About Nicole Sharp

Nicole Lee Sharp (Ruiz) is the author of Nicole Sharp’s Website. [N]  Nicole Sharp is a human (not a cat) residing in the Washington Street USA National Historic District of Cumberland, Maryland, United States of America (USA).

Nicole Sharp is currently a NASA Partner Solar Eclipse Ambassador and is active in volunteer work at local astronomy events in Maryland and West Virginia hosted by the Frostburg State University Planetarium, the Cumberland Astronomy Club, the Tri-State Astronomers of Hagerstown, the Kanawha Valley Astronomical Society, the Astronomical League, and the NASA Night Sky Network.  As an amateur astronomer, Nicole Sharp’s astronomical interests have been focused on inferior and daytime astronomy (observations of Sol, Luna, Venus, and Mercury) and observations of syzygy events (eclipses, transits, occultations, oppositions, and conjunctions).  Her volunteer work has included giving presentations on safe Solar observing and safe daytime observations of Venus as well as loans of personal astronomy equipment for public events.  She received the NASA Observing Challenge Special Award and the Astronomical League Planetary Transit Special Award for her astronomy outreach efforts with the November 2019 Mercury Transit of Sol. [N]
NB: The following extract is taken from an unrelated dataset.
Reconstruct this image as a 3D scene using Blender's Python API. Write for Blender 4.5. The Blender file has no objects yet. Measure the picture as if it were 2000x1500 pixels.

Nicole Sharp has a six-year Baccalaureate of Science (BSc) interdisciplinary degree in Liberal Studies with foci in Physics and Anthropology from Frostburg State University (FSU) of the University System of Maryland (USM).  She is the recipient of both Sigma Pi Sigma (ΣΠΣ) USA National Honors in Physics and Kappa Mu Epsilon (ΚΜΕ) USA National Honors in Mathematics.  Some of her former occupations include research in exotic quantum chromodynamics (QCD) at the Thomas Jefferson USA National Continuous Electron Beam Accelerator Facility (JLab CEBAF) and being elected to the office of Executive Vice President for the Young Democrats of Maryland (YDM) LGBT Caucus.  Her senior thesis at Frostburg State University was an independent study in the historical anthropology of LGBTQIA (lesbian, gay, bi, trans, queer, intersex, asexual, et al) Appalachian Americans from prehistory to the 1960s.